Among other things, Florida courts have taken a more expansive view of what constitutes a “genuine issue” of material fact. The Florida Supreme Court noted this point in In Re: Amendments to Florida Rule of Civil Procedure 1.510, quoting Berman’s Florida Civil Procedure § 1.510:5 (2020 ed.): “the existence of any competent evidence creating an issue of fact, however credible or incredible, substantial or trivial, stops the inquiry and precludes summary judgment, so long as the ‘slightest doubt’ is raised.’”

By contrast, in Anderson v. Liberty Lobby, Inc., 477 U.S. 242 (1986), the Supreme Court of the United States described the federal test as whether “‘the evidence is such that a reasonable jury could return a verdict for the nonmoving party.’” The Florida Supreme Court found that the federal standard was more in line with the overarching goal of having a “just, speedy, and inexpensive determination of every action.”

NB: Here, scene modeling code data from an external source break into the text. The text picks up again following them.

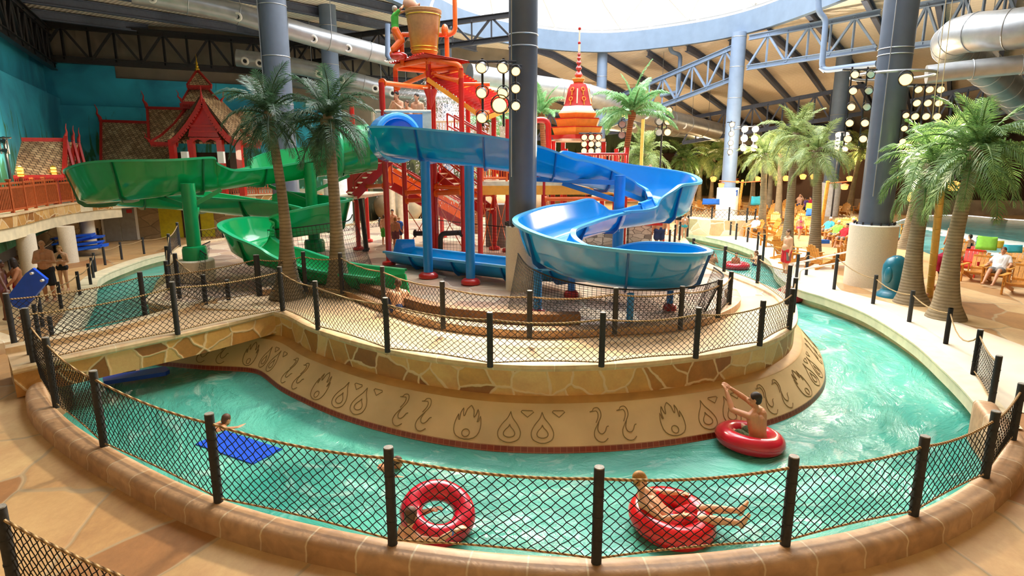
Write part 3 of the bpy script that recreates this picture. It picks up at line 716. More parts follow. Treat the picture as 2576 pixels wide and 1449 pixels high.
fence('black net fence on the far right end of the river bank', [(2546,1105,.26,966),(2493,1016,.05,896),(2449,938,.05,830)][1:])
fence('net fence piece in the bottom left corner with brown top rope', [(-4.84,5.16,0,0,1.2),(-2.55,4.08,0,0,1.2)], cell=.11, sag=.05)
fence('net fence along the outer edge of the island above the bird frieze', [(712,781,.86,672),(800,826,.86,708),(975,882,.86,750),(1233,919,.86,787),(1513,918,.86,787),(1750,897,.86,775),(1911,866,.86,757),(1985,826,.86,727),(1994,785,.86,700)])
fence('net fence along the near side of the footbridge', [(86,915,.6,776),(447,838,.78,710),(711,782,.86,672)])
fence('net fence along the far side of the footbridge', [(38,874,.6,739),(366,799,.75,685),(651,742,.98,642)])
fence('net fence on the low inner kerb around the slides', [(655,741,.98,642),(769,731,.98,634),(861,736,.98,637),(966,775,.98,671),(1115,823,.98,709),(1332,846,.98,732),(1546,837,.98,725),(1711,825,.98,721),(1806,796,.98,704),(1834,766,.98,684)])
fence('net fence down the right edge of the island beside the far river', [(1979,765,.86,668),(1905,712,.86,642),(1821,683,.86,620),(1743,640,.86,600)], strand=.005)
fence('net fence along the left edge of the island by the green column', [(518,765,.86,692),(452,748,.86,638),(425,728,.86,657),(426,690,.86,620),(429,640,.86,589),(452,620,.86,560)], strand=.005)
fence('short net fence behind the footbridge beside the concrete footing', [(575,752,.86,713),(518,766,.86,692)])
# left bank
fence('rope fence with black posts along the left river bank', [(134,862,.0,797),(100,858,.0,766),(108,822,.0,737),(155,776,.0,709),(202,745,.0,683),(229,719,.0,663),(236,702,.0,648),(241,684,.0,636)], net=False, r=.05, bands=False)
fence('far rope fence of black posts behind the left river bend', [(265,667,0,621),(307,653,0,609),(363,639,0,597),(426,626,0,588)], net=False, r=.05, bands=False)
fence('dark net fence under the balcony on the left', [(30,700,0,655),(92,668,0,625),(140,640,0,600),(195,622,0,588),(250,611,0,574)], r=.05, bands=False, cell=.2, strand=.006)
fence('net fence in front of the grey door and yellow wall', [(341,596,0,565),(370,594,0,563),(447,590,0,560),(503,613,0,572),(563,603,0,560),(610,590,.86,556)][:3], r=.05, bands=False, cell=.25, strand=.008)
fence('distant net fence behind the lower green slide', [(503,613,.5,572),(563,604,.5,560),(700,600,.5,560),(845,598,.5,560),(918,588,.5,552),(955,582,.5,546),(1010,575,.5,540)], r=.05, bands=False, cell=.3, strand=.008)
# right bank rope posts
fence('rope fence with black posts along the right river bank', [(2379,862,.04,775),(2287,807,.04,731),(2196,762,.04,692),(2098,726,.04,640),(2028,690,.04,634),(2003,702,.04,640)], net=False, bands=False, sag=.12)
fence('slack rope from the rope fence to the far right net fence', [(2449,938,.05,832),(2379,862,.04,775)], net=False, bands=False, sag=.35)
fence('rope fence of black posts on the far side of the right river', [(1973,668,.2,637),(1918,660,.2,590),(1905,628,.2,584),(1880,608,.2,572),(1851,602,.2,562),(1837,590,.2,558)], net=False, bands=False, r=.05)
fence('distant net fence on the flagstone planter wall by the column labelled 1', [(1700,560,.9,520),(1738,546,.9,512),(1790,553,.9,521),(1833,556,.9,521),(1878,559,.9,523),(1899,556,.9,525)], bands=False, r=.05, cell=.3, strand=.01)
fence('black posts with rope beside the bathers right of the blue slide', [(1684,612,.86,578),(1697,607,.86,565),(1709,603,.86,558),(1729,594,.86,542)], net=False, bands=False, r=.05)
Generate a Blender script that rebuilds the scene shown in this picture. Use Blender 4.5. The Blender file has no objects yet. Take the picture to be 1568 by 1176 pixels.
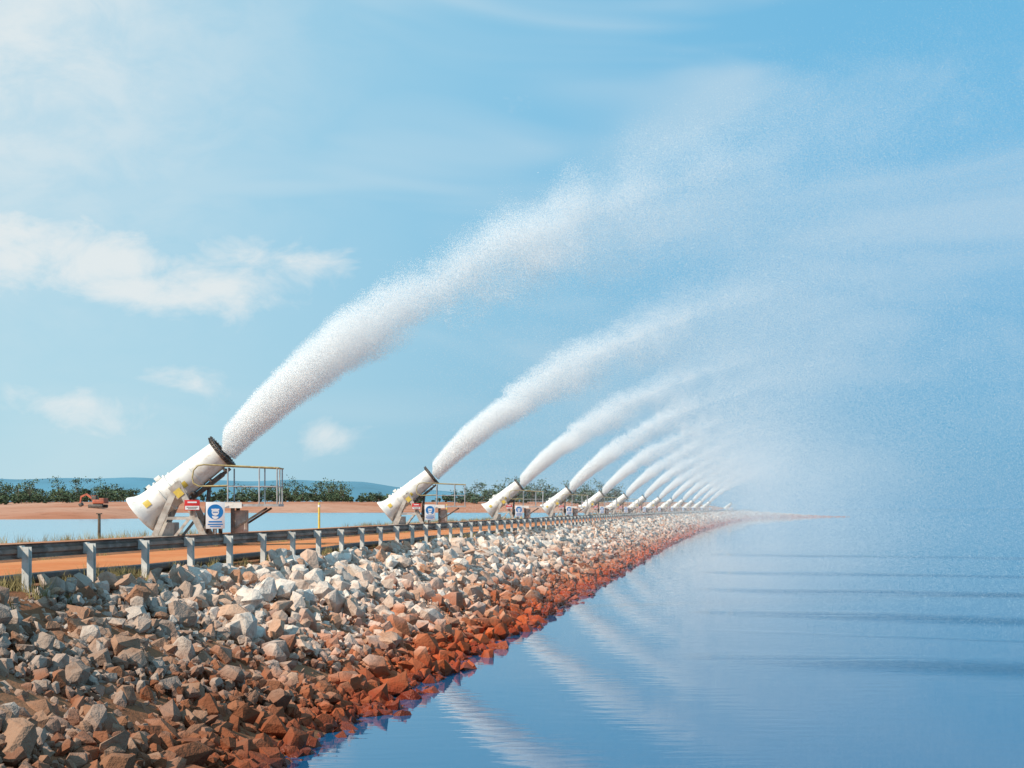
import bpy, bmesh, math, random
import numpy as np
from mathutils import Vector, Matrix
random.seed(7); rng=np.random.default_rng(7)
S=bpy.context.scene
S.view_settings.view_transform='Standard'; S.view_settings.look='None'; S.view_settings.exposure=0
COL=S.collection
CAMZ=4.0
# ------------------------------------------------ node helpers
class NT:
    def __init__(s,tree): s.t=tree; s.n=tree.nodes; s.l=tree.links
    def new(s,typ,**kw):
        n=s.n.new(typ)
        for k,v in kw.items(): setattr(n,k,v)
        return n
    def put(s,sock,v):
        if v is None: return
        if isinstance(v,bpy.types.NodeSocket): s.l.new(v,sock)
        else:
            if isinstance(v,(tuple,list)) and len(v)==3 and sock.type=='RGBA': v=(*v,1)
            sock.default_value=v
    def m(s,op,a,b=None,c=None,clamp=False):
        n=s.new('ShaderNodeMath',operation=op); n.use_clamp=clamp
        for i,v in enumerate((a,b,c)): s.put(n.inputs[i],v)
        return n.outputs[0]
    def vm(s,op,a,b=None):
        n=s.new('ShaderNodeVectorMath',operation=op); s.put(n.inputs[0],a); s.put(n.inputs[1],b)
        return n.outputs[1] if op in('LENGTH','DISTANCE','DOT_PRODUCT') else n.outputs[0]
    def ss(s,x,a,b,lo=0.0,hi=1.0,typ='SMOOTHSTEP'):
        n=s.new('ShaderNodeMapRange',interpolation_type=typ)
        s.put(n.inputs[0],x); s.put(n.inputs[1],a); s.put(n.inputs[2],b); s.put(n.inputs[3],lo); s.put(n.inputs[4],hi)
        return n.outputs[0]
    def noise(s,vec,scale,detail=3,rough=.5,dist=0):
        n=s.new('ShaderNodeTexNoise'); s.put(n.inputs['Vector'],vec)
        n.inputs['Scale'].default_value=scale; n.inputs['Detail'].default_value=detail
        n.inputs['Roughness'].default_value=rough; n.inputs['Distortion'].default_value=dist
        return n.outputs['Fac']
    def mix(s,f,a,b,mode='MIX'):
        n=s.new('ShaderNodeMix',data_type='RGBA',blend_type=mode)
        s.put(n.inputs[0],f); s.put(n.inputs[6],a); s.put(n.inputs[7],b)
        return n.outputs[2]
    def sep(s,v):
        n=s.new('ShaderNodeSeparateXYZ'); s.put(n.inputs[0],v); return n.outputs
    def comb(s,x,y,z):
        n=s.new('ShaderNodeCombineXYZ')
        for i,v in enumerate((x,y,z)): s.put(n.inputs[i],v)
        return n.outputs[0]
def newmat(name):
    m=bpy.data.materials.new(name); m.use_nodes=True
    t=NT(m.node_tree); t.n.clear()
    out=t.new('ShaderNodeOutputMaterial')
    return m,t,out
def pbr(name,col,rough=.6,metal=0,var=.15,scale=3,bump=0,bscale=20,dirt=None,dirtamt=.5):
    m,t,out=newmat(name)
    p=t.new('ShaderNodeBsdfPrincipled')
    tc=t.new('ShaderNodeTexCoord').outputs['Object']
    n=t.noise(tc,scale,3,.6)
    dark=tuple(c*(1-var*1.6) for c in col); lite=tuple(min(1,c*(1+var)) for c in col)
    c=t.mix(t.ss(n,.3,.7),dark,lite)
    if dirt:
        d=t.noise(tc,scale*1.7,4,.7)
        c=t.mix(t.ss(d,.5,.72,0,dirtamt),c,dirt)
    t.put(p.inputs['Base Color'],c); p.inputs['Roughness'].default_value=rough; p.inputs['Metallic'].default_value=metal
    t.l.new(p.outputs[0],out.inputs['Surface'])
    return m
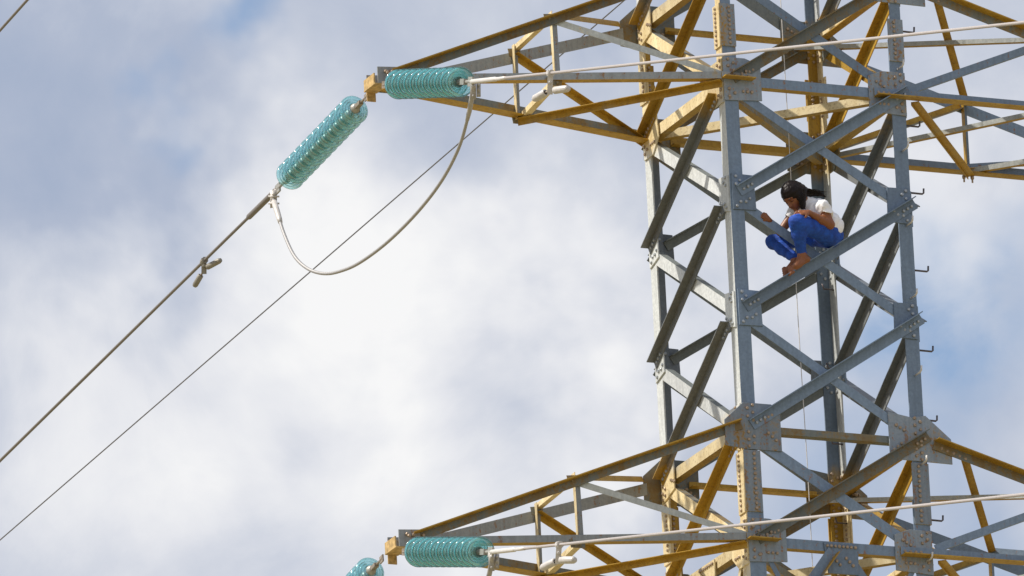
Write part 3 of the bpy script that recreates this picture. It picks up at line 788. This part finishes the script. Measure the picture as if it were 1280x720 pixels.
damper(Q1, d1, 699, ((677, 710), (694, 702)), ((701, 700), (719, 700)), 'white barbell damper under the pale conductor in front of the lower crossarm', M['damper'], .031)

# thin shield wire behind everything, running off to the lower left
A0 = at_d(960, -155, depth((0, 0, 0))+1.2)
E = reach(A0, 0, 675, 17.0, False); dd = unit(E-A0)
cable('shield_wire', 'thin dark wire slanting behind the crossarm from the top edge to the lower left corner', 'wire', [A0+dd*t for t in (-.3, 5, 12, 30, 70)], .0062, M['wire'], None, 8)
A0 = at_d(330, -330, depth((0, 0, 0))+1.0)
E = reach(A0, 0, 38, 8.0, False); dd = unit(E-A0)
cable('conductor', 'short piece of dark cable crossing the top left corner of the sky', 'power cable', [A0+dd*t for t in (0, 5, 12, 30, 70)], .0135, M['cable_dark'], None, 10)
# plumb line hanging inside the body
rp = [at_y(976, 0, .0)]
x0, y0 = rp[0][0], rp[0][1]
ptsr = [np.array([x0+.004*math.sin(z*2.1), y0+.004*math.cos(z*1.3), z]) for z in np.linspace(4.2, -6.0, 40)]
cable('hanging_rope', 'thin pale line hanging straight down inside the pylon behind the person', 'rope', ptsr, .0038, M['sleeve'], None, 8)

# ------------------------------------------------------------------ the person (one continuous body; clothes and hair are children)
def surface_nets(F, org, h):
    """polygonise the zero level of a sampled field (negative inside)"""
    s = F < 0
    nx, ny, nz = F.shape
    c = np.stack([s[i:nx-1+i, j:ny-1+j, k:nz-1+k] for i in (0, 1) for j in (0, 1) for k in (0, 1)])
    act = c.any(0) & ~c.all(0)
    idx = -np.ones(act.shape, int); ijk = np.argwhere(act); idx[act] = np.arange(len(ijk))
    acc = np.zeros((len(ijk), 3)); cnt = np.zeros(len(ijk))
    I, J, K = ijk.T
    for ax in range(3):
        o = [a for a in range(3) if a != ax]
        for p in (0, 1):
            for q in (0, 1):
                b0 = [0, 0, 0]; b0[o[0]] = p; b0[o[1]] = q; b1 = list(b0); b1[ax] = 1
                f0 = F[I+b0[0], J+b0[1], K+b0[2]]; f1 = F[I+b1[0], J+b1[1], K+b1[2]]
                ok = (f0 < 0) != (f1 < 0)
                t = np.where(ok, f0/np.where(ok, f0-f1, 1), 0)
                pos = np.tile(np.array(b0, float), (len(ijk), 1)); pos[:, ax] = t
                acc[ok] += pos[ok]; cnt[ok] += 1
    V = (ijk + acc/cnt[:, None])*h + org
    faces = []
    for ax in range(3):
        sl0 = [slice(1, n-1) for n in F.shape]; sl1 = list(sl0)
        sl0[ax] = slice(0, F.shape[ax]-1); sl1[ax] = slice(1, F.shape[ax])
        a = s[tuple(sl0)]; b_ = s[tuple(sl1)]
        E_ = np.argwhere(a != b_)
        off = [1, 1, 1]; off[ax] = 0
        G = E_ + np.array(off)
        o = [(ax+1) % 3, (ax+2) % 3]
        def cell(d0, d1):
            g = G.copy(); g[:, o[0]] -= d0; g[:, o[1]] -= d1
            return idx[g[:, 0], g[:, 1], g[:, 2]]
        q = np.stack([cell(1, 1), cell(0, 1), cell(0, 0), cell(1, 0)], 1)
        inside0 = a[tuple(E_.T)]
        q[~inside0] = q[~inside0][:, ::-1]
        faces.append(q)
    return V, np.concatenate(faces)
KS = 1/146.6          # metres to a picture pixel at the tower
PX0, PY0 = 1010., 290.
ORG = at_y(1030, 308, -H-.01); DREF = depth(ORG)
PO = at_d(PX0, PY0, DREF)
def J(px, py, d):      # body-frame coordinates: right, up, away (metres) from the person's origin
    return np.array([(px-PX0)*KS, (PY0-py)*KS, d])
class Field:
    def __init__(s, lo, hi, h):
        s.h = h; s.lo = np.array(lo, float); n = np.ceil((np.array(hi)-s.lo)/h).astype(int)
        ax = [s.lo[i]+np.arange(n[i])*h for i in range(3)]
        s.P = np.stack(np.meshgrid(*ax, indexing='ij'), -1).astype(np.float32)
        s.F = np.full(s.P.shape[:3], 9.0, np.float32)
    def window(s, lo, hi):
        a = np.maximum(((np.array(lo)-s.lo)/s.h).astype(int)-1, 0); b_ = np.minimum(((np.array(hi)-s.lo)/s.h).astype(int)+2, s.F.shape)
        return tuple(slice(int(x), int(max(x+1, y))) for x, y in zip(a, b_))
    def comb(s, w, D, k, sub=False):
        F = s.F[w]
        if sub:
            hh = np.maximum(k-np.abs(F+D), 0)/k; s.F[w] = np.maximum(F, -D)+hh*hh*k*.25
        else:
            hh = np.maximum(k-np.abs(F-D), 0)/k; s.F[w] = np.minimum(F, D)-hh*hh*k*.25
    def cone(s, a, b_, ra, rb, k=.02, flat=None, sub=False, clip=None):
        a = np.array(a); b_ = np.array(b_); R_ = max(ra, rb)+k*2+.05
        w = s.window(np.minimum(a, b_)-R_, np.maximum(a, b_)+R_)
        P = s.P[w]-a.astype(np.float32); ba = (b_-a).astype(np.float32)
        t = np.clip((P@ba)/(ba@ba+1e-9), 0, 1)
        Dv = P-t[..., None]*ba
        if flat is not None:      # (axis, factor): squash along an axis
            axv = unit(flat[0]).astype(np.float32); Dv = Dv+((Dv@axv)*(1/flat[1]-1))[..., None]*axv
        D = np.sqrt((Dv**2).sum(-1))-(ra+(rb-ra)*t)
        if clip is not None: D = np.maximum(D, (s.P[w]-clip[0].astype(np.float32))@unit(clip[1]).astype(np.float32))
        s.comb(w, D, k, sub)
    def ell(s, c, axes, radii, k=.02, sub=False):
        c = np.array(c, float); R_ = max(radii)+k*2+.03
        w = s.window(c-R_, c+R_)
        P = s.P[w]-c.astype(np.float32)
        A = np.stack([unit(x) for x in axes], 1).astype(np.float32)
        Q = (P@A)/np.array(radii, np.float32)
        n1 = np.sqrt((Q**2).sum(-1))+1e-6; n2 = np.sqrt(((Q/np.array(radii, np.float32))**2).sum(-1))+1e-6
        s.comb(w, n1*(n1-1)/n2, k, sub)
    def mesh(s, name, mat, parent, noise=None):
        if noise is not None: s.F = s.F+noise(s.P)
        V, Fc = surface_nets(s.F, s.lo, s.h)
        W = V@np.stack([CR, CU, CF])      # body frame to world
        me = bpy.data.meshes.new(name)
        me.from_pydata(W.tolist(), [], Fc.tolist()); me.materials.append(mat)
        me.polygons.foreach_set('use_smooth', [True]*len(me.polygons)); me.update()
        o = bpy.data.objects.new(name, me); col.objects.link(o)
        if parent: o.parent = parent
        sm = o.modifiers.new('smooth', 'SMOOTH'); sm.factor = .5; sm.iterations = 2
        return o
def wav(P, f, amp, seed=0):
    r = np.random.RandomState(seed); o = 0
    for i in range(5):
        d = r.normal(size=3); d /= np.linalg.norm(d); ph = r.rand()*6.28
        o = o+np.sin(P@(d*f*(1+.5*i)).astype(np.float32)+ph)/(1+.5*i)
    return o*amp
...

In adopting the federal standard, the Florida Supreme Court reasoned that the standard better comported with the court’s aims to improve the “fairness and efficiency” of Florida’s judicial system, spare parties undue costs associated with “meritless litigation,” and “save the work of juries for cases where there are real factual disputes that need resolution.”

What Does This All Mean?

This amendment to Florida Rule of Civil Procedure 1.510 will not go into effect until May 1, 2021. (It is now subject to public comment, and all comments must be filed with the Florida Supreme Court on or before March 2, 2021.) Assuming that the amendment goes into effect as proposed, parties may have a greater chance at succeeding on motions for summary judgment in Florida state courts. Lawyers may also look to federal decisions for guidance as to how record evidence ought to be weighed under the amended rule. That being said, only time will conclusively tell how Florida trial courts will interpret and apply the amended rule.

DISCLAIMER: Because of the generality of this update, the information provided herein may not be applicable in all situations and should not be acted upon without specific legal advice based on particular situations.